1-3 野口整体、からだ言葉、身体感覚、感情、そして心の力

 野口整体が専門である私が、なぜ国語力についてお話しするかと言えば、国語は「深く考える」ことと、この国の文化の基礎となっているからです。

  

 MOKU五月号では、心と体を「ひとつもの」として感じる「身体感覚」のお話をいたしましたが、「心と体がひとつである」ことは、日本語に特に多いと言われる「からだ言葉」が証明しています。

 そのからだ言葉の中でも、「溜飲が下がらぬ」は若い人のほとんどは知りません。それで、これに近い「腑に落ちない」を挙げて説明するのですが、「腑に落ちない」とは、頭が納得しないだけでなく、事実、みぞおちから下に、内臓の下部に向って、「気」が下がらないという状態なのです。

 私には、他人のそれが眼で観え、手で触れることもできるのですが、本人は至って感じていない、という人が若者に増えているのです。

 「腑に落ちない」を、「身体感覚」で理解している人は、その痞えた「気」を敏感に感じているのです。

 しかし、こういう人は稀で、それこそ腹で、内臓で、腸で以って理解しようとする「探求心」の現れが、逆に「腑におちない」という「身体感覚」を生み出しているとも言えるのですが、ほとんどの人は、比喩として知っているだけなのです。
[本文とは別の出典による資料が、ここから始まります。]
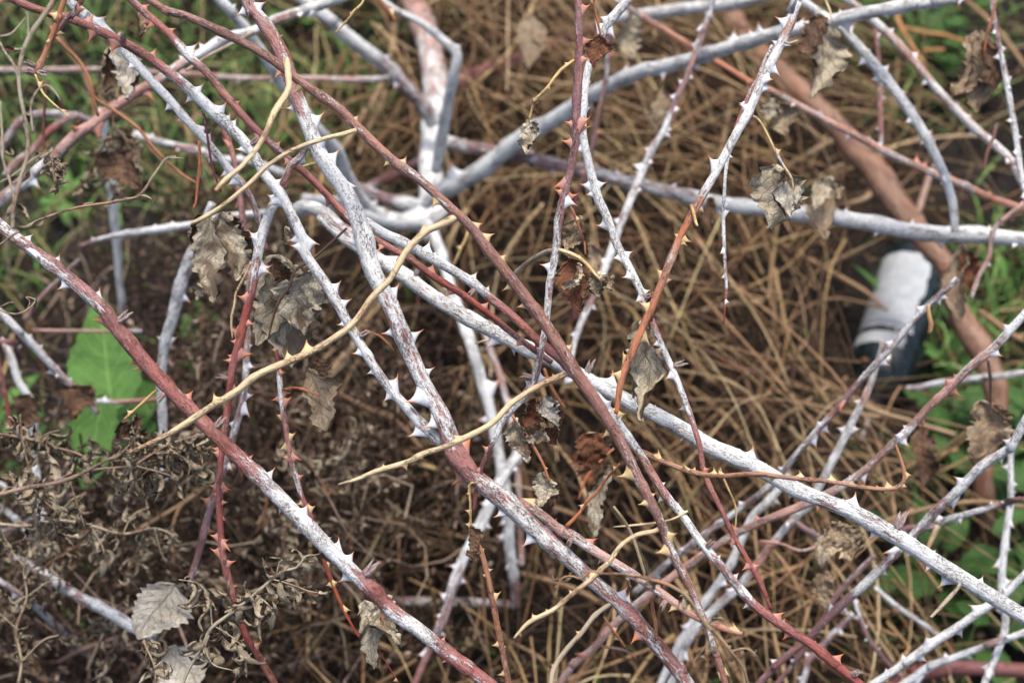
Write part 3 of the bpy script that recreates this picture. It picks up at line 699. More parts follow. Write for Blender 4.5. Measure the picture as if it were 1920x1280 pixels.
cane('C17', 'pink cane with hooked thorns passing in front of the bottle to the thick stem',
     '1795 522 12 .6,1789 528 14 .6,1750 564 15 .6,1715 599 15 .6,1679 642 16 .6,1644 681 16 .6,1608 720 16 .4,1573 762 16 .4,1534 805 16 .5,1488 858 15 .6,1450 905 15 .6,1399 945 16 .5,1357 975 16 .7,1311 1010 16 .6,1240 1065 15 .6,1190 1110 14 .6', [.86, .90, .98], 'P',
     [(1768, 572), (1618, 695), (1545, 786), (1555, 815)], 55, 'wr')
cane('C18', 'blurred white cane starting below the bottle and running down beside the pink one',
     '1655 640 10 .5,1640 698 14 .7,1622 744 16 .7,1594 797 18 .8,1566 854 18 .85,1545 894 18 .85,1516 947 18 .8,1488 972 18 .6,1452 1014 19 .5,1417 1060 20 .5,1382 1103 20 .7,1339 1142 20 .8,1290 1200 18 .8,1255 1290 16 .7', [.93, .96, 1.0], 'O', [(1612, 812), (1578, 800)], 70, 'w')
cane('C19', 'blurred chalk white cane in the lower middle rising to meet the thick white one',
     '1480 890 16 .8,1467 908 18 .9,1440 940 18 .9,1410 970 18 .9,1382 1032 19 .9,1357 1078 20 .9,1325 1124 20 .95,1282 1195 20 .93,1258 1237 18 .9,1235 1290 17 .9', [.98, 1.02], 'P', None, 75, 'w')
cane('C4', 'pinkish cane splitting off below the swollen node and ending in a tan broken tip',
     '952 928 14 .5,965 935 19 .45,1010 961 21 .4,1045 989 22 .35,1075 1005 25 .6,1109 1028 23 .45,1172 1067 22 .45,1222 1099 20 .3,1257 1124 20 .35,1293 1149 18 .05,1340 1172 15 0,1392 1188 11 0',
     [.703, .695, .68, .665], 'K', [(1005, 925), (1119, 1058), (1098, 1020), (1300, 1130)], 260, 'rt', buds=[(1072, 1010), (1246, 1130)])
cane('C20', 'pale cane rising from the bottom edge to the right edge over the lower right greenery',
     '1925 785 20 .9,1895 837 20 .9,1842 872 21 .85,1793 922 23 .75,1750 961 22 .5,1715 1000 20 .6,1665 1050 20 .55,1623 1092 21 .7,1580 1131 20 .4,1541 1170 18 .3,1509 1202 17 .25,1453 1248 16 .3,1415 1290 16 .3', [.80, .84, .88], 'P',
     [(1858, 872), (1822, 905), (1790, 890), (1640, 1058), (1663, 1082), (1592, 1150)], 80, 'w')
cane('C21', 'white cane in the bottom right corner rising to the right edge beneath the thick one',
     '1930 1068 18 .95,1885 1113 19 .95,1842 1142 20 .95,1793 1177 20 .95,1750 1205 20 .95,1700 1241 20 .95,1640 1280 18 .9', [.82, .85], 'P', [(1808, 1195), (1768, 1180), (1705, 1225), (1735, 1245), (1658, 1250)], 120, 'w')
cane('C22', 'pinkish white blurred cane lowest in the bottom right corner',
     '1930 1182 16 .7,1842 1212 16 .55,1785 1234 17 .85,1746 1248 18 .9,1690 1285 18 .9', [.93, .96], 'P', None, 60, 'w')
cane('C23', 'thin pink cane entering from the right edge at two thirds height, crossing a pale one',
     '1930 934 12 .3,1913 936 13 .3,1860 950 14 .5,1807 965 15 .85,1771 975 15 .7,1743 988 15 .4,1700 990 14 .3,1660 1010 12 .5', [.88, .92], 'P', [(1795, 985)], 60, 'w')
cane('C24', 'slim white cane standing nearly upright at the right edge over green leaves, lower right',
     '1897 830 12 .8,1895 870 13 .85,1895 936 15 .85,1888 989 16 .9,1881 1050 17 .9,1878 1106 18 .92,1885 1166 17 .8,1874 1212 17 .8,1849 1273 16 .8,1840 1300 16 .8', [.97, .94], 'P', None, 42, 'w')
cane('C25', 'blurred pink and white cane lying level below the bottle near the right edge',
     '1700 728 12 .6,1722 727 14 .6,1771 716 15 .7,1842 709 16 .6,1925 698 15 .6', [1.2, 1.15], 'P', None, 0, 'w')
cane('C26', 'thick dark red cane along the bottom edge in the right corner',
     '1690 1275 30 .05,1711 1266 34 .05,1807 1251 34 .1,1925 1256 34 .1', [1.12, 1.1], 'P', None, 0, 'w')
cane('C27', 'thick chalk white cane from the top right sweeping down left to the white stump',
     '1805 -8 26 .93,1760 4 27 .93,1700 11 29 .93,1594 32 31 .93,1523 50 31 .9,1453 64 31 .93,1346 96 32 .85,1240 128 33 .95,1204 133 33 .93,1116 174 35 .85,1045 220 37 .96,974 262 40 .96,921 305 42 .9,886 329 42 .75,833 358 42 .96,800 385 40 .9',
     [.93, .98, 1.08, 1.2, 1.3], 'P', [(1794, 12), (1740, 20), (1574, 14), (1664, 38), (1403, 54), (1425, 86), (1367, 64), (1213, 150), (1206, 114), (1308, 140), (1218, 120)], 110, 'w', k=16)
cane('C29', 'thick white cane with dark red blotches lying level from stump to right edge',
     '835 262 26 .6,870 274 27 .55,903 280 28 .4,974 294 28 .4,1045 308 29 .45,1116 326 30 .55,1187 344 30 .6,1280 366 32 .65,1382 386 34 .93,1488 400 35 .85,1559 407 35 .8,1630 418 37 .93,1700 432 38 .8,1771 438 38 .9,1842 441 36 .85,1930 450 34 .93',
     [1.28, 1.2, 1.1, 1.04, 1.02], 'P', None, 52, 'w', lf=.55, k=16)
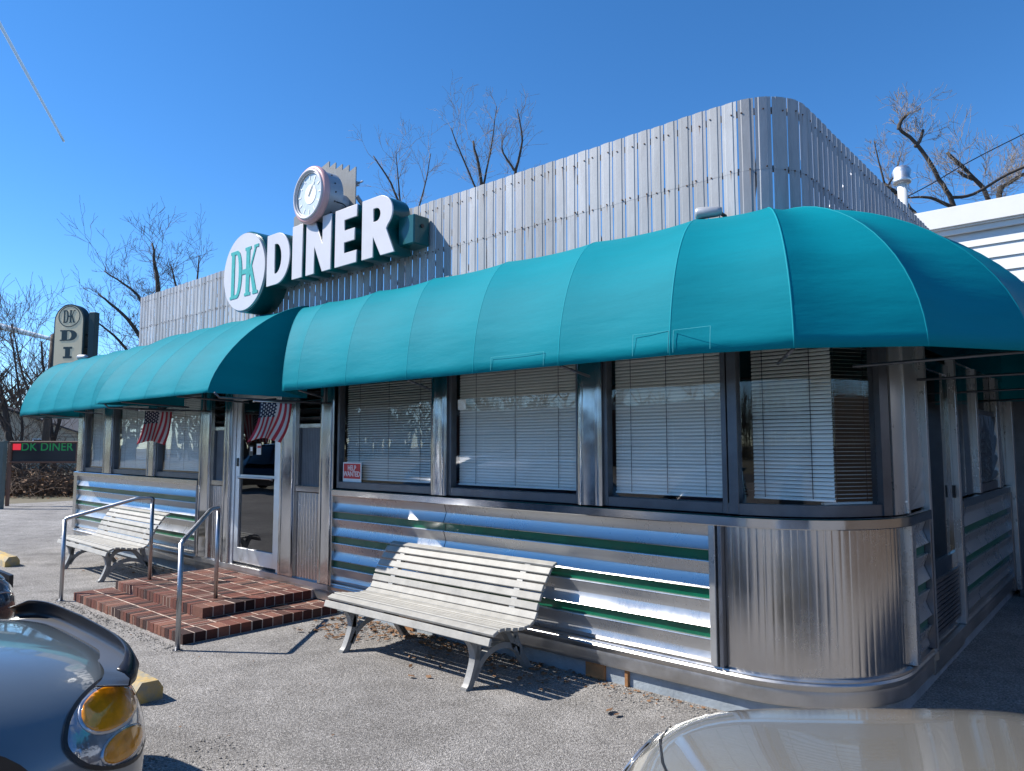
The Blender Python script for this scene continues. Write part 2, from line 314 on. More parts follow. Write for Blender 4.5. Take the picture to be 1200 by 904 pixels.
# ---------------------------------------------------------------- ground
bm = bmesh.new(); S = 400
bm.faces.new([bm.verts.new(p) for p in ((-S, -S, -.01), (S, -S, -.01), (S, S, -.01), (-S, S, -.01))])
tag(mesh_obj('ground', bm, M['earth']), kind='structure')
bm = bmesh.new()
bm.faces.new([bm.verts.new(p) for p in ((-25.2, -30, 0), (30, -30, 0), (30, 14, 0), (-25.2, 14, 0))])
tag(mesh_obj('parking_lot', bm, M['asphalt']), kind='structure')
bm = bmesh.new()
bm.faces.new([bm.verts.new(p) for p in ((-120, -42, -.005), (120, -42, -.005), (120, -31, -.005), (-120, -31, -.005))])
tag(mesh_obj('road', bm, mat('road_asphalt', (.06, .06, .062), .85, 0, 0, 20, .2, 2)), kind='structure')

# ---------------------------------------------------------------- diner
XL = -14.05; CC = Vector((-2.03, .8)); CR = .8; XE = -1.23; YB = 8.2
diner = empty('diner', (-7, 4, 0), label='low stainless steel diner with ribbed metal siding, rounded corner and blinds in its windows', cat='diner')
off = -diner.location
def part(name, bm, m, parent=diner, smooth=False, label=None, auto=False):
    o = mesh_obj(name, bm, m, parent, smooth, label)
    if parent is diner: o.matrix_parent_inverse = Matrix.Translation(off)
    if auto: autosmooth(o)
    return o
def fpath(x0, x1): return [(Vector((x0, 0)), Vector((0, -1))), (Vector((x1, 0)), Vector((0, -1)))]
def cpath(n=24, a0=-90, a1=0):
    out = []
    for i in range(n + 1):
        a = R(a0 + (a1 - a0) * i / n); d = Vector((math.cos(a), math.sin(a))); out.append((CC + d * CR, d))
    return out
def epath(y0, y1): return [(Vector((XE, y0)), Vector((1, 0))), (Vector((XE, y1)), Vector((1, 0)))]
def full(x0=XL, y1=YB, n=24): return fpath(x0, CC.x)[:1] + cpath(n) + epath(.8, y1)[1:]

# foundation
bm = bmesh.new(); sweep(bm, [(-.02, 0), (-.02, .14), (-.5, .14), (-.5, 0)], full(XL + .05)); part('foundation', bm, M['concrete_blue'], auto=True)
for x, wd in ((-3.13, .17), (-2.86, .03), (-5.25, .2)):
    bm = bmesh.new(); box(bm, x - wd / 2, x + wd / 2, -.004, .03, 0, .118, bev=.004); part('foundation_block', bm, M['rust'], label='rusty orange block in the foundation')
# base rail: moulded steel skirt
bm = bmesh.new()
prof = [(-.06, .12), (.0, .115), (.02, .118), (.024, .135), (.02, .16), (.026, .19), (.022, .215), (.034, .235), (.036, .252), (.026, .266), (.03, .274), (.026, .285), (.0, .290), (-.06, .290)]
bm.free()
for pth in (fpath(XL, -9.45), fpath(-6.43, CC.x)[:1] + cpath(28) + epath(.8, 1.38)[1:], epath(2.45, 5.5)):
    bm = bmesh.new(); sweep(bm, prof, pth); part('base_rail', bm, M['steel_base'], auto=True)
for pth in (fpath(-9.45, -6.43), epath(1.38, 2.45)):
    bm = bmesh.new(); sweep(bm, [(-.06, .1), (.03, .1), (.035, .2), (.055, .21), (.055, .262), (.03, .268), (-.06, .268)], pth); part('threshold', bm, M['steel_base'], auto=True)

# ribbed siding courses: cove, lip, recessed green band
def siding(bm, gb, path, sag=True):
    z = 1.19; H = .2476
    while z > .30:
        pr = []
        zb = max(z - H, .29)
        pts = [(.028, z), (.026, z - .006), (.012, z - .045), (.001, z - .080), (.001, z - .086), (.016, z - .124), (.033, z - .163), (.037, z - .168), (.034, z - .172), (.004, z - .172)]
        pts = [p for p in pts if p[1] >= .292]
        if len(pts) < 10: pts += [(.0, .292)]
        sweep(bm, pts, path, closed=False)
        if z - .173 > .3:
            sweep(gb, [(.006, z - .172), (.006, max(z - H + .006, .292))], path, closed=False)
            if z - H > .3: sweep(bm, [(.006, z - H + .007), (.028, z - H + .006), (.030, z - H)], path, closed=False)
        z -= H
segs = [('siding_panel', fpath(XL + .12, -9.47)), ('siding_panel', fpath(-6.40, -4.73)), ('siding_panel', fpath(-4.722, -2.19)),
        ('siding_panel', epath(.90, 1.32)), ('siding_panel', epath(2.56, 5.3))]
for nme, pth in segs:
    # subdivide long runs so that the sheet metal can buckle a little
    a, b = pth; n = max(1, int((b[0] - a[0]).length / .25)); pth = [(a[0].lerp(b[0], i / n), a[1]) for i in range(n + 1)]
    bm = bmesh.new(); gb = bmesh.new(); siding(bm, gb, pth)
    for bb in (bm, gb):
        for v in bb.verts: 
            if abs(pth[0][1].y) > .5: v.co.y += .0025 * math.sin(v.co.x * 5.3 + v.co.z * 7) + .0015 * math.sin(v.co.x * 13)
    o = part(nme, bm, M['steel'], auto=True); g = mesh_obj('green_band', gb, M['green'], o)
    # backing
bm = bmesh.new(); sweep(bm, [(-.005, .14), (-.005, 1.2), (-.06, 1.2), (-.06, .14)], fpath(XL + .03, CC.x)[:1] + cpath(24) + epath(.8, 1.36)[1:]); sweep(bm, [(-.005, .14), (-.005, 1.2), (-.06, 1.2), (-.06, .14)], epath(2.5, YB))
part('wall', bm, M['dark'])
# trims
def vtrim(x0, x1, z0, z1, o0=-.005, o1=.05, m='steel_dark', name='trim_strip'):
    bm = bmesh.new(); box(bm, x0, x1, -o1, -o0, z0, z1, bev=.004); return part(name, bm, M[m])
def etrim(y0, y1, z0, z1, o0=-.005, o1=.05, m='steel_dark', name='trim_strip'):
    bm = bmesh.new(); box(bm, XE + o0, XE + o1, y0, y1, z0, z1, bev=.004); return part(name, bm, M[m])
vtrim(XL - .03, XL + .12, .29, 1.19, -.03, .055, 'steel_flat'); vtrim(-9.47, -9.425, .29, 1.19); vtrim(-6.435, -6.40, .29, 1.19)
vtrim(-2.19, -2.145, .29, 1.19, m='steel'); vtrim(-2.128, -2.10, .29, 1.19, m='steel_dark')
etrim(.80, .895, .29, 1.18, m='steel'); etrim(1.33, 1.37, .29, 1.19); etrim(2.5, 2.56, .29, 1.19); etrim(5.3, 5.42, .1, 1.19)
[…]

このように、現代の教育で育った若者は、体で感ずることが鈍くなっているのです。

 このことが「感情が解らない」ということで、自分の気持ちがわからないから、人の気持ちも解らないのです。

 感情が痞えたままの最たる人が鬱病の人なのです。

 この六十年でこれほどに、生活文化が変わった国は日本だけだと言われています。

 「からだ言葉」を感覚として共有できていた時代というのは、日本語も伝わっていたし、言葉のやり取りの間に今のような世代間格差はなかったでしょう。

 それが、「感覚」を共有することができなくなったことで、これほどに違ってしまったのです。

 このことを理解できると、様々な人間関係に応用できるものと思います。